### Data lines
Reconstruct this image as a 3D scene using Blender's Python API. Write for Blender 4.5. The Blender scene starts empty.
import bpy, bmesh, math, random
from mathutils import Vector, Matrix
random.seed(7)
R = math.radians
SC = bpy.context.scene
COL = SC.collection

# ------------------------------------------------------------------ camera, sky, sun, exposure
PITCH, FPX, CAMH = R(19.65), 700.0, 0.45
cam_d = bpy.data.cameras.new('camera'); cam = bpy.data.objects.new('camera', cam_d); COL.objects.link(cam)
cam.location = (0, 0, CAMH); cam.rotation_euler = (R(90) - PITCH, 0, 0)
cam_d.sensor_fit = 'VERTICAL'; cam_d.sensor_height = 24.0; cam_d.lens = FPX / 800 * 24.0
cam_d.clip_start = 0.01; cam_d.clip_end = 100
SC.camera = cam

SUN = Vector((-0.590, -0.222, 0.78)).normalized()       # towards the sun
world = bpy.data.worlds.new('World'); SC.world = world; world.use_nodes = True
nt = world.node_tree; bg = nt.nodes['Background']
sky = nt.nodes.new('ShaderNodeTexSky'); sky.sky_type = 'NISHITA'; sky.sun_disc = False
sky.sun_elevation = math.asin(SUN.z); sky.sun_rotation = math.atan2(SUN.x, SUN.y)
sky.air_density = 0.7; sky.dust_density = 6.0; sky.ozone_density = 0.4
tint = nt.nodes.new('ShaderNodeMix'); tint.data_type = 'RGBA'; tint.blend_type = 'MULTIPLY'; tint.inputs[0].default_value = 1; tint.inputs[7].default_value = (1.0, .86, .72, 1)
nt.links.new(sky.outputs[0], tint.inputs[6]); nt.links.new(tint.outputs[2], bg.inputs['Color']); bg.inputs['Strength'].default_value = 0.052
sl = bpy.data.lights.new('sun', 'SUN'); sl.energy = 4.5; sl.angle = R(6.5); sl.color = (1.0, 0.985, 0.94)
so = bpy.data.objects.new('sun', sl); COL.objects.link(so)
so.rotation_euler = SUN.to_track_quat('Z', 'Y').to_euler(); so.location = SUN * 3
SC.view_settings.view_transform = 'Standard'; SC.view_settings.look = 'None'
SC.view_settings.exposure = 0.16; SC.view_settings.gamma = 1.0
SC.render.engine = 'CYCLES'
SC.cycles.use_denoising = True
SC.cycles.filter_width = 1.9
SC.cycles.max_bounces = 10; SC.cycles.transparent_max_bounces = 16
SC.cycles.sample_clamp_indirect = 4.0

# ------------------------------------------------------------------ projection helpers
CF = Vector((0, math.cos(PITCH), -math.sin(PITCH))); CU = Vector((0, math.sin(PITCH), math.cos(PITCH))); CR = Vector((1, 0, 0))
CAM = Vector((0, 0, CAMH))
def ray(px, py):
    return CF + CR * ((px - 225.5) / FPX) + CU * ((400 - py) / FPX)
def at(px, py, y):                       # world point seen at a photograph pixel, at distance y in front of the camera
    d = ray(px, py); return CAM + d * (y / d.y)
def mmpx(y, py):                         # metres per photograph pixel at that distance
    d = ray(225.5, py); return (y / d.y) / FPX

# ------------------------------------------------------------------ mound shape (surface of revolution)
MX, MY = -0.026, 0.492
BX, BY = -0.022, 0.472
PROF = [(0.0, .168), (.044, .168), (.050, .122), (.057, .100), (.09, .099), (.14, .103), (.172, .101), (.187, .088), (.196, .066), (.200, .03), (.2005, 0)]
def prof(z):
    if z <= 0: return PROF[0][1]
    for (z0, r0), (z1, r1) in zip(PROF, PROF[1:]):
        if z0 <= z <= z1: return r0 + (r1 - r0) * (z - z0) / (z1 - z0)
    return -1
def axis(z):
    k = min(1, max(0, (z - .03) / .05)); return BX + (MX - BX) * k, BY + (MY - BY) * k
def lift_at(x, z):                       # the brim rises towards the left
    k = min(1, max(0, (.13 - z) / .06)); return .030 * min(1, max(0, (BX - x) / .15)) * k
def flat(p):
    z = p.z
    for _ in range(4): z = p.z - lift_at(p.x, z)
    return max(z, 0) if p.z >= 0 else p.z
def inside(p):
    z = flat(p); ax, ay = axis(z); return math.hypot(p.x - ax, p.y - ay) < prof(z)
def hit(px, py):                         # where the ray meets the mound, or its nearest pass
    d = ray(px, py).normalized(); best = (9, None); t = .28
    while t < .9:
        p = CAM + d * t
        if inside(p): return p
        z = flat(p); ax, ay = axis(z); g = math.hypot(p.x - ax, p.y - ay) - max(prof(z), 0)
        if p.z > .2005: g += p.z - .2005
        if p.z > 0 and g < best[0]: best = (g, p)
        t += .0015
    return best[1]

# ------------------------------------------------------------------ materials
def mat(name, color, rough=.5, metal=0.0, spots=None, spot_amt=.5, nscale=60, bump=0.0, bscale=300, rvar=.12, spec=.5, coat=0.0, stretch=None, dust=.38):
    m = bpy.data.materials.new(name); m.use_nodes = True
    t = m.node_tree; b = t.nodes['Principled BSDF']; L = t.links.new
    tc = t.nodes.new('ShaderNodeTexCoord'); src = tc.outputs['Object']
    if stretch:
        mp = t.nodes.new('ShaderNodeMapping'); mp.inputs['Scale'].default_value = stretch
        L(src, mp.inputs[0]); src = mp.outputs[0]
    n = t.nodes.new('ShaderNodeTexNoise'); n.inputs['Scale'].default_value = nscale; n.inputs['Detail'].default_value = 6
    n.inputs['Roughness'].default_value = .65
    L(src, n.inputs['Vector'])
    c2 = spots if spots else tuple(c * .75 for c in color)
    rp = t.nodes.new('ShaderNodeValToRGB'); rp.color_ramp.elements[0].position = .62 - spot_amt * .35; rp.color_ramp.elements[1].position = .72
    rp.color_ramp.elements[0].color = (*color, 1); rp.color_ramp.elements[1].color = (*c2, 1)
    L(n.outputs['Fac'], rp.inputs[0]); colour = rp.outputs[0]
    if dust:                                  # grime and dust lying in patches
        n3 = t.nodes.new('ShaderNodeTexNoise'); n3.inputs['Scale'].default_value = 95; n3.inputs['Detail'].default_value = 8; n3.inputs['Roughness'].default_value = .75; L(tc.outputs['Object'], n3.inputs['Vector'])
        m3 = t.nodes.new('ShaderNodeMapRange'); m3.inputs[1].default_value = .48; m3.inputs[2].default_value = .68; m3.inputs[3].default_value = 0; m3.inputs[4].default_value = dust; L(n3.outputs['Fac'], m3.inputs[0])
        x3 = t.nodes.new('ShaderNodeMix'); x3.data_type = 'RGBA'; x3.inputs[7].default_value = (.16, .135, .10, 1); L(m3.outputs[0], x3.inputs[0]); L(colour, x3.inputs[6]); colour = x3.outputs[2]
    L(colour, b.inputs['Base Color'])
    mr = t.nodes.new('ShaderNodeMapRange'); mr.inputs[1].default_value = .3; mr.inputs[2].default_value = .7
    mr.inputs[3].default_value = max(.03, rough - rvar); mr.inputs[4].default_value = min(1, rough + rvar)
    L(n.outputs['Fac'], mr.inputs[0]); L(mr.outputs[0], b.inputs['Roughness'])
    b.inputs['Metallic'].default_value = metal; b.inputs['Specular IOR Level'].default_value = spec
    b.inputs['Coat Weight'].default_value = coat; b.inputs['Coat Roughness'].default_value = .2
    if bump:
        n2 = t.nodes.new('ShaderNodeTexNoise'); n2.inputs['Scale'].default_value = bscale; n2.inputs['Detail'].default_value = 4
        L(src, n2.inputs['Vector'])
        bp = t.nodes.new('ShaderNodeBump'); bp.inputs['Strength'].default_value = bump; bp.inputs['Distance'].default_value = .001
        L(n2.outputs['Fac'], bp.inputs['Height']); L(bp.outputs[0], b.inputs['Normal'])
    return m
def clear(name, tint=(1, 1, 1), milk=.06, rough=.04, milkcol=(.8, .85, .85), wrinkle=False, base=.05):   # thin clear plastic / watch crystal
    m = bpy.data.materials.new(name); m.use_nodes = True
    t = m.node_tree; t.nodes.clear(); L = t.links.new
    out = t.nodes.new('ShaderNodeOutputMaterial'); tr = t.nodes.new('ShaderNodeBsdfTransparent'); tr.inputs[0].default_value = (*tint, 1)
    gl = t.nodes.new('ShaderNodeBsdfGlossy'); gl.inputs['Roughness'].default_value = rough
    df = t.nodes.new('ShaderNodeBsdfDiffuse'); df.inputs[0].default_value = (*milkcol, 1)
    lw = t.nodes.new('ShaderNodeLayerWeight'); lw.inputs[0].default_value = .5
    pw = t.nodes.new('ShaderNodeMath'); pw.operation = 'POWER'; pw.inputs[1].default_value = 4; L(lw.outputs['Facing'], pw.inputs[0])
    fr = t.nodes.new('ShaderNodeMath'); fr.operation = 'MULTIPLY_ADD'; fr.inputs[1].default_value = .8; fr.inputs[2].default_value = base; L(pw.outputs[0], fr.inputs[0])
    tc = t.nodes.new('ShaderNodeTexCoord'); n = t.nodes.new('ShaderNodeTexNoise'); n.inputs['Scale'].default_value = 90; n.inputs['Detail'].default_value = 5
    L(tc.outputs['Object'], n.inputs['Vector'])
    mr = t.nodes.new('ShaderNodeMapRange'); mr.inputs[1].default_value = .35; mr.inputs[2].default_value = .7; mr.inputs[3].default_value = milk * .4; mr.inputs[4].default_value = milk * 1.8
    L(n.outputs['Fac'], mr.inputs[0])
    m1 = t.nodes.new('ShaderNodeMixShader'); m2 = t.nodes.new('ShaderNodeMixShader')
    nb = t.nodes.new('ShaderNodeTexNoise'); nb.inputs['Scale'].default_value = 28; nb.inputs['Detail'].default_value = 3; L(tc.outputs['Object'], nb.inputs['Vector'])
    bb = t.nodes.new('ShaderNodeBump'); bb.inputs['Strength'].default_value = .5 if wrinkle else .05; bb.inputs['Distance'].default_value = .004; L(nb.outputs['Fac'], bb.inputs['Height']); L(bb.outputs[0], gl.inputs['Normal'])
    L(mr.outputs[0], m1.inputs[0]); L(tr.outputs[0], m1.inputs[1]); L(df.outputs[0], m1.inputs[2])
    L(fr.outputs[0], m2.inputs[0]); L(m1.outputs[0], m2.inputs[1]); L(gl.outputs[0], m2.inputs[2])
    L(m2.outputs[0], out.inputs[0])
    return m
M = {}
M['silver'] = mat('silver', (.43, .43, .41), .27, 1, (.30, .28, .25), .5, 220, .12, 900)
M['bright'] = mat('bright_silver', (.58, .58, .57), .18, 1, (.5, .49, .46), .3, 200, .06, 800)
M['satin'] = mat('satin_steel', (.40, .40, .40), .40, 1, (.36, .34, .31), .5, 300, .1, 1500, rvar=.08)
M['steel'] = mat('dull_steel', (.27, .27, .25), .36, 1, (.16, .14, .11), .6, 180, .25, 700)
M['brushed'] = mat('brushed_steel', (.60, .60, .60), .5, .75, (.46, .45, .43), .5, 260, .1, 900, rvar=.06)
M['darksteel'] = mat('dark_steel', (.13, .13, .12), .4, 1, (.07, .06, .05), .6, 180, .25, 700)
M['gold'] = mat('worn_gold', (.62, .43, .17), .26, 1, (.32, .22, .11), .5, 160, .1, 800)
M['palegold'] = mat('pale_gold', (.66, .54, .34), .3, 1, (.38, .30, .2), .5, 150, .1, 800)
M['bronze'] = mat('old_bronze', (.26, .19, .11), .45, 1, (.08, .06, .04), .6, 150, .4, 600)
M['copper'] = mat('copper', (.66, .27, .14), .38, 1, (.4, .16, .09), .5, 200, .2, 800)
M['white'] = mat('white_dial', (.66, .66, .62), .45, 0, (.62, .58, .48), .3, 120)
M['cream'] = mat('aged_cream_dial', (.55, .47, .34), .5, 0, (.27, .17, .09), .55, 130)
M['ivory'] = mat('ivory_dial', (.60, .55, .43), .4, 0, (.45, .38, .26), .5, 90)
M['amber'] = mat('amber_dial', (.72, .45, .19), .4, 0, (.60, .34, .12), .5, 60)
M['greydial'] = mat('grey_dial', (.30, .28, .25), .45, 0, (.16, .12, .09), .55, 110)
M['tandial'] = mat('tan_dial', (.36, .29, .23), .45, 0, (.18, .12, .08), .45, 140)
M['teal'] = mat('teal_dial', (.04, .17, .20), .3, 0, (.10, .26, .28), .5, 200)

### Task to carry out
Only the lines from the start of the data to the line holding "SC.cycles.sample_clamp_indirect = 4.0" are wanted; return them exactly, both ends included.

### Response to the exercise
Reconstruct this image as a 3D scene using Blender's Python API. Write for Blender 4.5. The Blender scene starts empty.
import bpy, bmesh, math, random
from mathutils import Vector, Matrix
random.seed(7)
R = math.radians
SC = bpy.context.scene
COL = SC.collection

# ------------------------------------------------------------------ camera, sky, sun, exposure
PITCH, FPX, CAMH = R(19.65), 700.0, 0.45
cam_d = bpy.data.cameras.new('camera'); cam = bpy.data.objects.new('camera', cam_d); COL.objects.link(cam)
cam.location = (0, 0, CAMH); cam.rotation_euler = (R(90) - PITCH, 0, 0)
cam_d.sensor_fit = 'VERTICAL'; cam_d.sensor_height = 24.0; cam_d.lens = FPX / 800 * 24.0
cam_d.clip_start = 0.01; cam_d.clip_end = 100
SC.camera = cam

SUN = Vector((-0.590, -0.222, 0.78)).normalized()       # towards the sun
world = bpy.data.worlds.new('World'); SC.world = world; world.use_nodes = True
nt = world.node_tree; bg = nt.nodes['Background']
sky = nt.nodes.new('ShaderNodeTexSky'); sky.sky_type = 'NISHITA'; sky.sun_disc = False
sky.sun_elevation = math.asin(SUN.z); sky.sun_rotation = math.atan2(SUN.x, SUN.y)
sky.air_density = 0.7; sky.dust_density = 6.0; sky.ozone_density = 0.4
tint = nt.nodes.new('ShaderNodeMix'); tint.data_type = 'RGBA'; tint.blend_type = 'MULTIPLY'; tint.inputs[0].default_value = 1; tint.inputs[7].default_value = (1.0, .86, .72, 1)
nt.links.new(sky.outputs[0], tint.inputs[6]); nt.links.new(tint.outputs[2], bg.inputs['Color']); bg.inputs['Strength'].default_value = 0.052
sl = bpy.data.lights.new('sun', 'SUN'); sl.energy = 4.5; sl.angle = R(6.5); sl.color = (1.0, 0.985, 0.94)
so = bpy.data.objects.new('sun', sl); COL.objects.link(so)
so.rotation_euler = SUN.to_track_quat('Z', 'Y').to_euler(); so.location = SUN * 3
SC.view_settings.view_transform = 'Standard'; SC.view_settings.look = 'None'
SC.view_settings.exposure = 0.16; SC.view_settings.gamma = 1.0
SC.render.engine = 'CYCLES'
SC.cycles.use_denoising = True
SC.cycles.filter_width = 1.9
SC.cycles.max_bounces = 10; SC.cycles.transparent_max_bounces = 16
SC.cycles.sample_clamp_indirect = 4.0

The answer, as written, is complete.